The conservative view of freedom, at least in the Anglo-American context, is more complicated than a singular attachment to small government. It’s true that the dueling right- and left-wing conceptions of freedom often roughly break down along the lines of what Isaiah Berlin famously described as “negative” versus “positive” liberty: Conservatives tend to be partial to negative liberty, which Berlin describes as “involved in the answer to the question ‘What is the area within which the subject — a person or group of persons — is or should be left to do or be what he is able to do or be, without interference by other persons?’” Progressives, contrastingly, usually opt for the positive iteration, which Berlin argues “is involved in the answer to the question ‘What, or who, is the source of control or interference that can determine someone to do, or be, this rather than that?’” Views of government action proceed accordingly from these two visions of freedom: Freedom from coercion often emphasizes limited government, whereas freedom to a certain amount of affirmative entitlements often favors government provisions. In this sense, Reagan’s conviction that “man is not free unless government is limited” is at direct odds with the philosophy outlined in Franklin Delano Roosevelt’s 1944 State of the Union address: “We have come to a clear realization of the fact,” Roosevelt argued, “that true individual freedom cannot exist without economic security and independence. ‘Necessitous men are not free men.’”
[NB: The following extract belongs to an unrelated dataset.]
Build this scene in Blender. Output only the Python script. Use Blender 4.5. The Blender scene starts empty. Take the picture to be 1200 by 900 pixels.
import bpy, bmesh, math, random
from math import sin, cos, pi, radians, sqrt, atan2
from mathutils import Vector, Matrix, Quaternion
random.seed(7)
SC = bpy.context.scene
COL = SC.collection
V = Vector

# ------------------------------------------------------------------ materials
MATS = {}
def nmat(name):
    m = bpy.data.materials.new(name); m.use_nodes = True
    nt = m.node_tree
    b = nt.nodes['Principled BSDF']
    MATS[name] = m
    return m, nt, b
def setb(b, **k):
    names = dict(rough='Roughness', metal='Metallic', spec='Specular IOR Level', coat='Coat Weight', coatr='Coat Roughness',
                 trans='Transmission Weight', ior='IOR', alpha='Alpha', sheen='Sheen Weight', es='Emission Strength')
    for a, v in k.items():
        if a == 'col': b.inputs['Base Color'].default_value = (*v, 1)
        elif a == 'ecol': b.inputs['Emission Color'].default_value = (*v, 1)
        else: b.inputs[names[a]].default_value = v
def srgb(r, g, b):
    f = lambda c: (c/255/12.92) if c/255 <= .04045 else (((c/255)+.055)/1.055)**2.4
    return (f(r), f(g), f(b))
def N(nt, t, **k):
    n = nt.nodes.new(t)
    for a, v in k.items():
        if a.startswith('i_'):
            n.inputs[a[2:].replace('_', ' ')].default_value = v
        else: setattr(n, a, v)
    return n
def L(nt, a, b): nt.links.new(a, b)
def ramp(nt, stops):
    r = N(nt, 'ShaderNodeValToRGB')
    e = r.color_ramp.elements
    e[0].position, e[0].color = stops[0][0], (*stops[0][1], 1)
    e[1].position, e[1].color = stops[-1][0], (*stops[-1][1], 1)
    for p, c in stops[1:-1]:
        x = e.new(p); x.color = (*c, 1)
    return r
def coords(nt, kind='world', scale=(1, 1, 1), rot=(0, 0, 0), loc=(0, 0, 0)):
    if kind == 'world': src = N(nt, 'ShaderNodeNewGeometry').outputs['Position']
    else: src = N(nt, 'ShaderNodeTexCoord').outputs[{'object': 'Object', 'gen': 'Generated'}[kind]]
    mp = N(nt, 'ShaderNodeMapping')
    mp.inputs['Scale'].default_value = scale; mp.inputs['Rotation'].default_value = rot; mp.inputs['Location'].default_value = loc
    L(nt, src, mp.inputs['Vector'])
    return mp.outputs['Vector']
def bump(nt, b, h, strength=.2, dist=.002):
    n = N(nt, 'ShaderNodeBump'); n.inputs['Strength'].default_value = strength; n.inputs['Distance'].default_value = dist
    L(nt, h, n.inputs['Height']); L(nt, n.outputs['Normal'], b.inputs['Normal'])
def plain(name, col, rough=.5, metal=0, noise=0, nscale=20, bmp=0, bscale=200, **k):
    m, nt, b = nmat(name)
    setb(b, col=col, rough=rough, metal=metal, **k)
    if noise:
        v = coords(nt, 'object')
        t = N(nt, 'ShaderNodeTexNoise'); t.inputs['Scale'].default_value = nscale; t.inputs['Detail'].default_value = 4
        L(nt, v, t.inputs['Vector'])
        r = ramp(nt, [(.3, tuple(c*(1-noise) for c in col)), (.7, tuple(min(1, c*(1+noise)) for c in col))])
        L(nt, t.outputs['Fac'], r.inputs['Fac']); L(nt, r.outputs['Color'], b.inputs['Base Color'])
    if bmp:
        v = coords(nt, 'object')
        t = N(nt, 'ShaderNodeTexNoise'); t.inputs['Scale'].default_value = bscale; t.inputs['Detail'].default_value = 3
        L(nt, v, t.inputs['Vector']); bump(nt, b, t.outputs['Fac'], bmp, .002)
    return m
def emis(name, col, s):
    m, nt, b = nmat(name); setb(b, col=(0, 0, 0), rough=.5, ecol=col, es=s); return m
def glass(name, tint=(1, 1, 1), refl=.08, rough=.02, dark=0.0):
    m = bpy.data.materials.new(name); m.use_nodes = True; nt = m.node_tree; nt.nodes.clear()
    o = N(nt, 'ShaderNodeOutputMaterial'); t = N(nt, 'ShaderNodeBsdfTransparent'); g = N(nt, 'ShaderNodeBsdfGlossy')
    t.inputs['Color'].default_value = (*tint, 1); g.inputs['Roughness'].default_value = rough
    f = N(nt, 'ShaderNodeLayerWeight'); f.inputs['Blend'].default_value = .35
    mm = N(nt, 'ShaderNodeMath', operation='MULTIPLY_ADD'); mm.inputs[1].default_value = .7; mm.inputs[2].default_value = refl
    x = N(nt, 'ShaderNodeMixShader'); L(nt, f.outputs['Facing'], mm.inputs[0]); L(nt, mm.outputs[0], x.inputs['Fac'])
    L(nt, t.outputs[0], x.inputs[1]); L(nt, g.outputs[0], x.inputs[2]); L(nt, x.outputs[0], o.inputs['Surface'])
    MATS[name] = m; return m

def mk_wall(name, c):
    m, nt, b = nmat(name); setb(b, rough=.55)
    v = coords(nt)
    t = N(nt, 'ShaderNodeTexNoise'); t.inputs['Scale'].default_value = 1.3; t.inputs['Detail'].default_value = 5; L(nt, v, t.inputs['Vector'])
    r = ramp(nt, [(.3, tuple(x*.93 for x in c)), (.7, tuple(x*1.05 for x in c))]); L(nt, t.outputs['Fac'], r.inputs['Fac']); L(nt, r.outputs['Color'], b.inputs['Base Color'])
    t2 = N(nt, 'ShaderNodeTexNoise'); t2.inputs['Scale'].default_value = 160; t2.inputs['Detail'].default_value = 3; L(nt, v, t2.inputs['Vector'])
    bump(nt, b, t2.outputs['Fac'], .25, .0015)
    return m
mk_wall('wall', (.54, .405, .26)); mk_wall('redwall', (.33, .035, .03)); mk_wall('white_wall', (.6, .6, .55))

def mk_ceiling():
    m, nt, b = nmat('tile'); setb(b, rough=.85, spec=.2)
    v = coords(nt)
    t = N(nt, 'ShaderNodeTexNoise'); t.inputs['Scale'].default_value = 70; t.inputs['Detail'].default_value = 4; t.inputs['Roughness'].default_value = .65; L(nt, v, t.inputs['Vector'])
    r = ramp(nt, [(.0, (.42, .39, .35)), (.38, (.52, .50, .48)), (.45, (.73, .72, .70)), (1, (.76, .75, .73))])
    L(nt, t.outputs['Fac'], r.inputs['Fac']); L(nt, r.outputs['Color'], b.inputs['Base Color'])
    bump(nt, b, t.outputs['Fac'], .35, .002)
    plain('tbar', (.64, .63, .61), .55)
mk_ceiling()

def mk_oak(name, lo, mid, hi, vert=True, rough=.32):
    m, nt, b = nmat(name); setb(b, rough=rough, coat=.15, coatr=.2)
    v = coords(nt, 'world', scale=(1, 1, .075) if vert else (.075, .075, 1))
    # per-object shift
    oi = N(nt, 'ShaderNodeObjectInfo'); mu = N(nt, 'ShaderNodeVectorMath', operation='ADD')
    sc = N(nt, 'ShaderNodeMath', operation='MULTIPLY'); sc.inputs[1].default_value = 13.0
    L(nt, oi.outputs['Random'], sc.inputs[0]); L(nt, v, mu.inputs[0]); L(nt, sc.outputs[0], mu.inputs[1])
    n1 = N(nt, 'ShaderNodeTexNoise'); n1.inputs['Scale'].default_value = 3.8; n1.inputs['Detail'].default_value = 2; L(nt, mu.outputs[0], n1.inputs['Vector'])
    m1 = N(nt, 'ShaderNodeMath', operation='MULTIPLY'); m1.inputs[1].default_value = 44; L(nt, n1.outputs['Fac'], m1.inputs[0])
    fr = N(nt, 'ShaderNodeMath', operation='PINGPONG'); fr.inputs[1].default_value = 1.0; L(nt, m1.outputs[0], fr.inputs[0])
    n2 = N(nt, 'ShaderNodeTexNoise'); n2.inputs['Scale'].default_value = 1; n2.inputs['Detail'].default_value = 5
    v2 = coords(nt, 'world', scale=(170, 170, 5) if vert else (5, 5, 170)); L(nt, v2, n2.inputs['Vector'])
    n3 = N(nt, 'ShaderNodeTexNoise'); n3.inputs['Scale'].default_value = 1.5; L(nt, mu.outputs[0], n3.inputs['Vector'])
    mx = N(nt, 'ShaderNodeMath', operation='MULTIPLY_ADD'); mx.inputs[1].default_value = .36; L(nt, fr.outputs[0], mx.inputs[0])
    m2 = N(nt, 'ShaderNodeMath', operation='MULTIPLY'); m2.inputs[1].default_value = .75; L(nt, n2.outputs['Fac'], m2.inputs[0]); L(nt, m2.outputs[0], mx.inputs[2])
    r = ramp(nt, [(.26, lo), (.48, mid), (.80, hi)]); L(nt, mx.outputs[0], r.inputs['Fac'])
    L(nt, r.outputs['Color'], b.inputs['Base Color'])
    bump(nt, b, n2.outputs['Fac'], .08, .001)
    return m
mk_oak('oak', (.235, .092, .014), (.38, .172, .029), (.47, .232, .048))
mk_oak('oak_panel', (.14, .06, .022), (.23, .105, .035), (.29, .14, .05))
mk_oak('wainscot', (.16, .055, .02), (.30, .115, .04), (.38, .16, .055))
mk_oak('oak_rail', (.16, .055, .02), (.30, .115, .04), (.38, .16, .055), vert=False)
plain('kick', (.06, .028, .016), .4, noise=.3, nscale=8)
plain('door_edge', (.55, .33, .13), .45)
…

But antipathy to government coercion is not the sole defining characteristic of the conservative vision of freedom. Conservatives believe that order and virtue are a prerequisite to liberty, and that a licentious liberty — that is, freedom without restraints on vice and immoral appetites — is not freedom, but bondage. As Edmund Burke, the godfather of Anglo-American conservatism, famously wrote, “Liberty without wisdom and virtue is the greatest of all evils; for it is folly, vice, and madness, without tuition and restraint.” True ordered liberty, in the conservative view, is what Princeton’s Robert George describes as “liberation from slavery to self,” which can only flourish amid social conditions and civic restraints that “elevate reason above passion or appetite, enabling us to direct our desires and our wills to what is truly good, truly beautiful, truly worthy of human beings as possessors of profound and inherent dignity.”

Progressives may uncharitably and erroneously refer to the Right’s view of freedom as “the freedom to dominate others.” But in so many of our debates today, particularly in the cultural sphere, the Left’s view of freedom is that of “liberation” — not liberation from “domination” so much as license to be enslaved by vice, whether in the context of drug use, unfettered access to pornography, unrestricted abortion, or irreversible sex changes for minors. It is a freedom that often requires the degradation of the family and the very civic mores and institutions that make freedom possible at all — what Burke described as a “solitary, unconnected, individual, selfish liberty, as if every man was to regulate the whole of his conduct by his own will.”